We in the United States and around the world still have not come to grips with the slave trade and its long-lasting effects. This project seeks to build a contemporary memorial to slavery called HAVE YOU SEEN ME?
Have You Seen Me? is a work of art that transforms the iconic 1980s “kid on the milk carton” missing person advocacy campaign into a memorial for Africans who were lost during the Slave Trade.
This memorial to slavery depends on the involvement of a widespread group of people - not just for the funds to continue production, but for the housing of the bottles. The memorial is the network of bottles in our homes.
By putting the faces of real slaves on hand-crafted, archival, milk bottles, we are seeking to both repurpose the European obsession with pure white porcelain, as well as pay homage to the slave’s life – by attaching these precious images to a precious material we give the slave a dignified voice in a context historically unavailable to them.
Through the display, reflection, and conversation of each bottle, the world's first crowd-sourced memorial to slavery will be born.
Have You Seen Me? is a memorial realized by individual action on a large scale. Like the historical milk containers it mimics, this artwork is intended for the domestic space where real, everyday people live.
Where Does My Money Go?
After our Kickstarter is complete all bottles not chosen as backer rewards will be sold, along with the existing bottles pre-dating this campaign, for $400 on the project's main website. This is how the memorial will grow and be self sustaining.
Who Are The People On The Bottles?
While the dairy farms depicted on the bottles are fictional, the missing people on them are real. The portraits are derived from historical documents depicting real people who were captured into slavery.

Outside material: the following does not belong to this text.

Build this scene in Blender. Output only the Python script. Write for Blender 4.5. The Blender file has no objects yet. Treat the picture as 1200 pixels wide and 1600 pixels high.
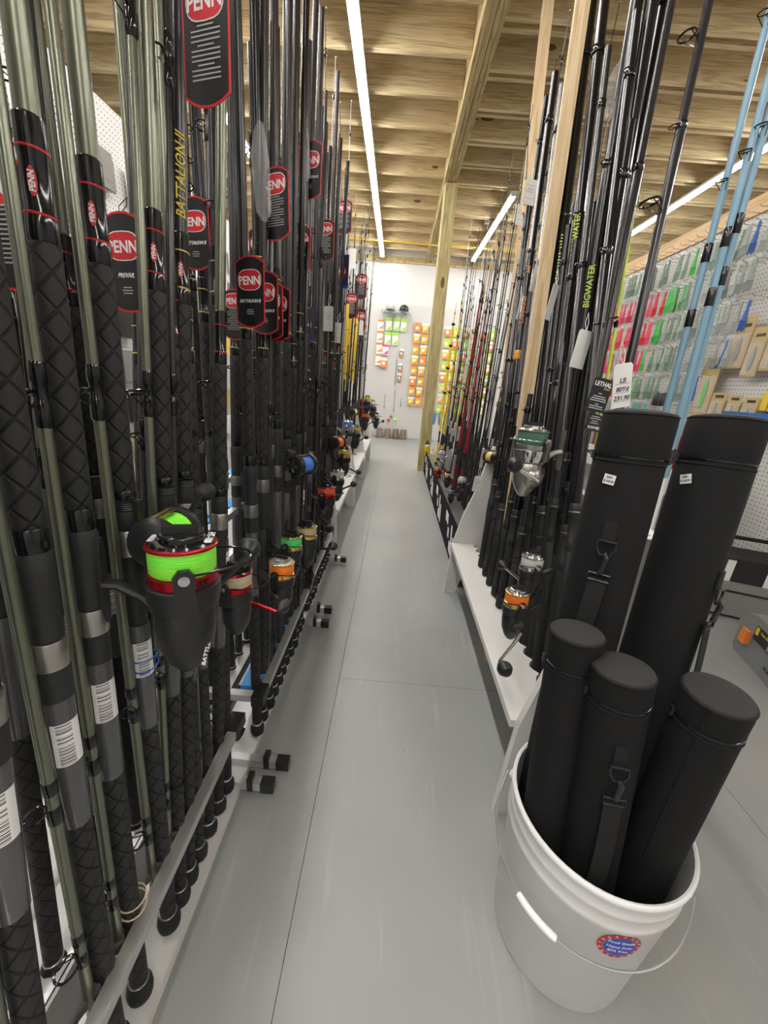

Why are we using Kickstarter?
To date, five unique editions (consisting of fifty bottles in each edition) of Have You Seen Me?bottles have been produced.
The process of making those 250 individual bottles (plus countless prototypes) has been cumbersome and costly as they were partially produced in the artist Alexi Morrissey’s studio in Pittsburgh, PA, and then transported as greenware to a professional ceramic facility where kiln-time was rented to complete the work. This inefficient and highly irregular system has purely been a function of the realities many small arts projects face: we’ve had to do more with less to get it done.